- Aim of the exercise: Set down, exactly as written, the lines from the top of the data to the line that holds "mk('niches',V,Fc,M_bd,e,False)", and omit the pictures.

- Dataset extract:
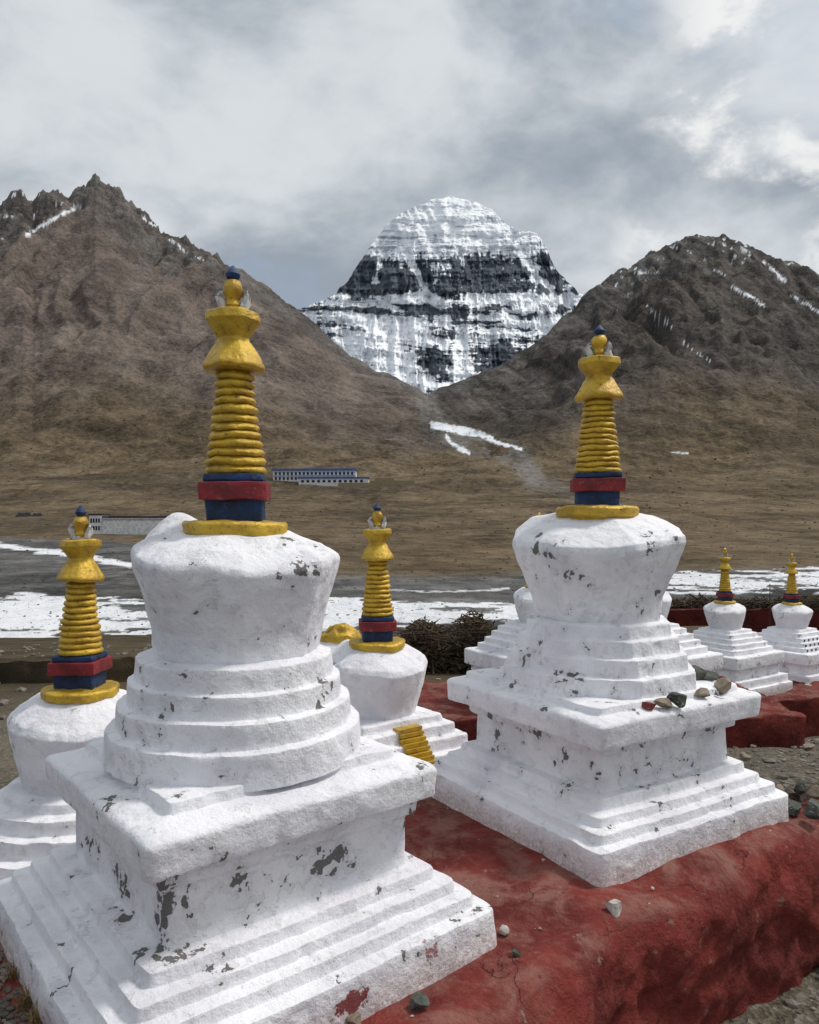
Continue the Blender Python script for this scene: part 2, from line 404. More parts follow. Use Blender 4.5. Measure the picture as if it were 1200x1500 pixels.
for (x,y,z,s) in ((1.9,11,-.92,11),(3.5,11.2,-.95,12),(6.3,15,-1.57,13),(8.35,16.4,-1.75,14)):
    e=stupa((x,y,z),math.radians(33),M_w3,PC,TC,26,DC,dict(z0=1.645,kz=1.0,kr=.95,brot=math.radians(-30),seed=s,n=32,fine=False,jewel=M_gold),n=96,ds=.05,seed=50+s)
    if s==14:
        V=[];Fc=[]
        for k,(hw,z0,z1) in enumerate([(.66,.74,.83),(.585,.83,.92),(.51,.92,1.01)]):
            m=int(hw*2/.15)
            for i in range(m):
                c=-hw+.1+(2*hw-.2)*i/(m-1);zc=(z0+z1)/2
                addbox(V,Fc,(c-.016,-hw-.012,zc-.02),(c+.016,-hw+.02,zc+.02))
        mk('niches',V,Fc,M_bd,e,False)

# ---------- near ground function ----------
O=np.array([.231,2.54]);RR=np.array([.755,.656]);NB=np.array([-.656,.755])
SE=2.92;W=1.95
BY=[25,40,60,88,140,200,300,450,700,1000,1200]
BZ=[-3.2,-5,-7.5,-11.8,-12.2,-11,-7,2,25,64,100]
def base(Y): return np.interp(Y,BY,BZ)
def st(x,y):
    dx=x-O[0];dy=y-O[1]
    return dx*RR[0]+dy*RR[1],dx*NB[0]+dy*NB[1]
def zg(x,y):
    sc,tc=st(x,y)
    R_=np.interp(y,[4,5,14,25]+BY[1:],[0.02,.0,-2.35,-3.2]+BZ[1:])
    L_=np.interp(y,[4,8,14,25]+BY[1:],[-.95,-1.25,-2.45,-3.2]+BZ[1:])
    w=ss(sc,SE,SE+.12)
    back=L_*(1-w)+R_*w
    back=np.where((sc>SE-.1)&(tc>.1),back,L_)
    fr=-.72
    a=np.where(sc>SE,ss(tc,.10,.16),ss(tc,W-.3,W-.1))
    z=fr*(1-a)+back*a
    z=z+.05*fbm(x*.9,y*.9,0,5,.55,5)*ss(np.abs(y),0,8)+.02*fbm(x*3,y*3,0,4,.5,6)+.5*fbm(x*.05,y*.05,0,4,.5,61)*ss(y,16,50)
    return z
# ---------- platform ----------
s=np.arange(-1.9,9,.025)
prof=[(-.10,-1.2)]+[(-.09,-1.2+k*.1) for k in range(1,10)]+[(-.075,-.25),(-.055,-.15),(-.03,-.06),(0.0,-.022),(.05,-.005)]+[(.06+.04*k,.0) for k in range(1,int((W-.06)/.04)+1)]+[(W+.02,-.05),(W+.04,-.2),(W+.05,-.6),(W+.05,-1.4)]
prof=resample([np.array(p) for p in prof],.028)
Sg,I=np.meshgrid(s,np.arange(len(prof)),indexing='ij')
tt=prof[I,0];zz=prof[I,1]
wig=fbm(Sg*1.3,0*Sg,zz*1.5,4,.5,3)
front=1-ss(tt,0,.22)
face=ss(-zz,.02,.15)*(tt<.5)
tt=tt+front*(wig*.16+.05*np.sin(Sg*1.7))-face*(.10*ridged(Sg*2.2,zz*2.6,0,4,.55,91)*.5+.05*fbm(Sg*6,zz*6,0,4,.6,92))
zz=zz+.030*fbm(Sg*2.2,tt*2.2,0,5,.55,8)*(zz>-.3)+front*.035*noise(Sg*2.5,3.3)
X=O[0]+Sg*RR[0]+tt*NB[0];Y=O[1]+Sg*RR[1]+tt*NB[1]
zz=np.where((Sg>SE+.05)&(tt>.14),np.minimum(zz,zg(X,Y)-.12),zz)
V=np.stack([X,Y,zz],-1).reshape(-1,3)
mk('red_platform',V,gridF(len(s),len(prof)),M_red)
loft('red_kerb',[(.10,-1.),(.11,.03),(.09,.07),(.01,.08)],20,80,M_red,None,amp=.02,freq=6,sharp=None,fn=lambda V:np.stack([O[0]+(-1.42+V[:,0])*RR[0]+(.8+V[:,1]*13)*NB[0],O[1]+(-1.42+V[:,0])*RR[1]+(.8+V[:,1]*13)*NB[1],V[:,2]],-1))
xs=np.concatenate([np.arange(-45,-4,.35),np.arange(-4,8,.06),np.arange(8,50,.35)]);ys=np.concatenate([np.arange(-8,1,.4),np.arange(1,9,.06),np.arange(9,58,.3)])
Xg,Yg=np.meshgrid(xs,ys)
Zg=zg(Xg,Yg)
mk('gravel_ground',np.stack([Xg,Yg,Zg],-1).reshape(-1,3),gridF(len(ys),len(xs)),M_grav)

# ---------- far terrain ----------
pxs=np.concatenate([np.arange(-900,-40,12),np.arange(-40,1240,2.0),np.arange(1240,2200,12)])
Ys=np.exp(np.concatenate([np.linspace(math.log(50),math.log(1150),360,endpoint=False),np.linspace(math.log(1150),math.log(3700),380)]))
LR=[(-900,520),(-500,430),(-200,350),(-60,300),(0,303),(22,286),(34,281),(48,296),(62,286),(90,276),(105,279),(120,272),(140,261),(158,274),(175,284),(200,303),(235,325),(300,362),(345,392),(400,425),(450,462),(500,503),(550,540),(600,566),(628,576),(645,568),(700,550),(735,533),(770,512),(800,490),(830,460),(880,412),(920,392),(955,366),(975,360),(990,352),(1020,347),(1045,352),(1058,349),(1070,360),(1090,363),(1140,380),(1200,404),(1320,440),(1600,500),(2200,560)]
DD=[(-900,2400),(0,2600),(140,2700),(345,2450),(500,2250),(625,1950),(700,2050),(880,2350),(1020,2650),(1200,2500),(2200,2300)]
PX,YY=np.meshgrid(pxs,Ys);U=(PX-600)/F;XX=U*YY
H0=np.interp(PX,*zip(*LR));D0=np.interp(PX,*zip(*DD))
Hc=HC+(YH-H0)/F*D0
Y0=1150.
B=base(np.minimum(YY,Y0))
t=np.clip((YY-Y0)/(D0-Y0),0,1)
pw=np.interp(PX,[0,350,620,900,1200],[1.15,1.18,1.2,1.12,1.1])
zb=base(Y0)
Z=np.where(YY<Y0,B,zb+(Hc-zb)*t**pw)
beyond=np.maximum(YY-D0,0)
Z=Z-beyond*.75
hr=np.clip((Hc-zb)/900,0.1,1)
lf=1-ss(PX,600,680)
gx=XX/210+.9*fbm(XX/330,YY/500,0,3,.5,15)
gul=ridged(gx,YY/1300,0,3,.45,16)
Z=Z+(gul-.35)*75*hr*ss(t,.05,.6)*(1-.72*ss(t,.85,1))
rid2=ridged(XX/150+.5*fbm(XX/90,YY/90,0,3,.5,31),YY/420-XX/500,0,4,.5,30)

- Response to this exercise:
Continue the Blender Python script for this scene: part 2, from line 404. More parts follow. Use Blender 4.5. Measure the picture as if it were 1200x1500 pixels.
for (x,y,z,s) in ((1.9,11,-.92,11),(3.5,11.2,-.95,12),(6.3,15,-1.57,13),(8.35,16.4,-1.75,14)):
    e=stupa((x,y,z),math.radians(33),M_w3,PC,TC,26,DC,dict(z0=1.645,kz=1.0,kr=.95,brot=math.radians(-30),seed=s,n=32,fine=False,jewel=M_gold),n=96,ds=.05,seed=50+s)
    if s==14:
        V=[];Fc=[]
        for k,(hw,z0,z1) in enumerate([(.66,.74,.83),(.585,.83,.92),(.51,.92,1.01)]):
            m=int(hw*2/.15)
            for i in range(m):
                c=-hw+.1+(2*hw-.2)*i/(m-1);zc=(z0+z1)/2
                addbox(V,Fc,(c-.016,-hw-.012,zc-.02),(c+.016,-hw+.02,zc+.02))
        mk('niches',V,Fc,M_bd,e,False)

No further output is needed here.